There is no ‘take it or leave it’ attitude when presenting the claims of Christ. For those claims reveal what a monstrous thing we have done with our Maker- he comes into the world and we murder him. It is no good pointing to the people at the time and saying, ‘They did it’ and so leading to the terrible persecution of the Jewish people which has so shamed the West, for if we had been there we would have done it too, for we do it on daily basis whenever we suppress our consciences which God has given us. And when you truly understand the Christian message, that judgement hangs over our heads as we stand before this God whom we have bitterly offended, you can’t help but cry out ‘What are we to do?’ For we have had it! Well, is there anything which can be done? Yes there is- you get converted. You change your thinking about who Jesus is and what he has done for you, you change your direction and stop walking away from God and start walking towards him in his Son and you make that change known publicly- here by baptism which was a real humble pie eating time for these people as only non-Jews not Jews were expected to be humiliated in that way.

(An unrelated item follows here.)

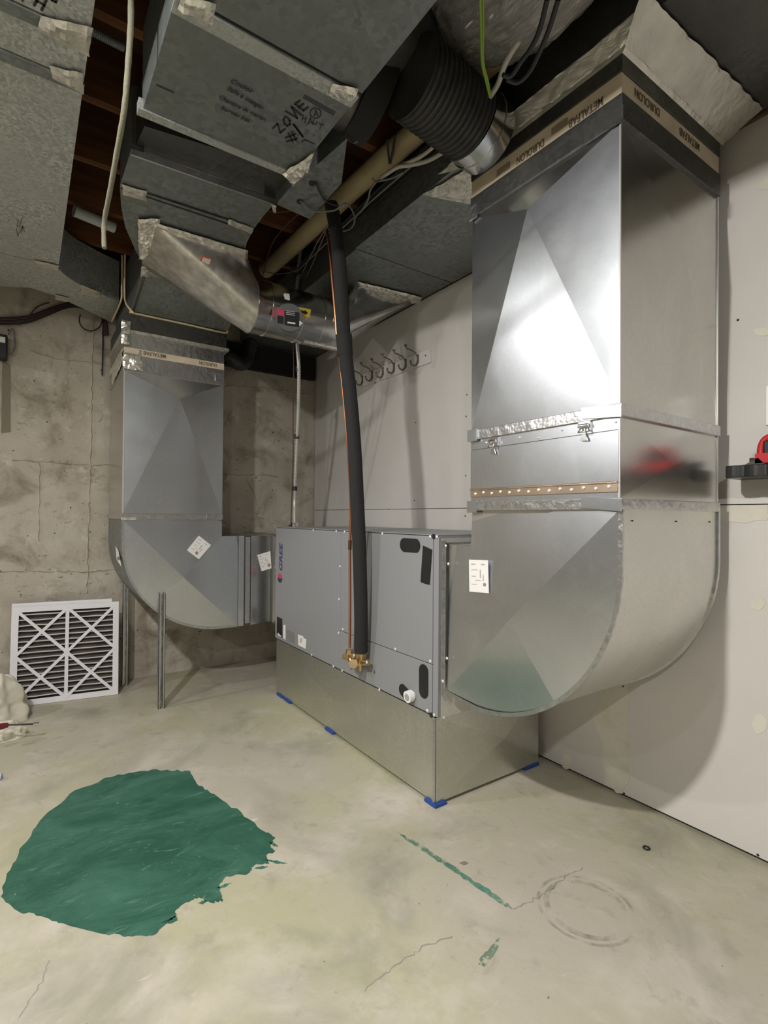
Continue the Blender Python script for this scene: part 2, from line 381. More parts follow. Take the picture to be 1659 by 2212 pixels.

The result? You receive God’s promise of his presence- the Holy Spirit. And God keeps his promise. He calls people through this message and those who call on him he takes as his own. And that may be what God is doing with you tonight. And this is so important that Peter keeps hammering away-not bullying but pleading and warning not to refuse this wonderful offer. There is passion in preaching, heat as well as light. Peter is no detached lecturer, he is a dedicated persuader. That is preaching.

Preachers need to be prayed for. Preaching needs to be prized-thanked God for and responded to; for through what is preached God saves our souls, builds his church and extends his kingdom.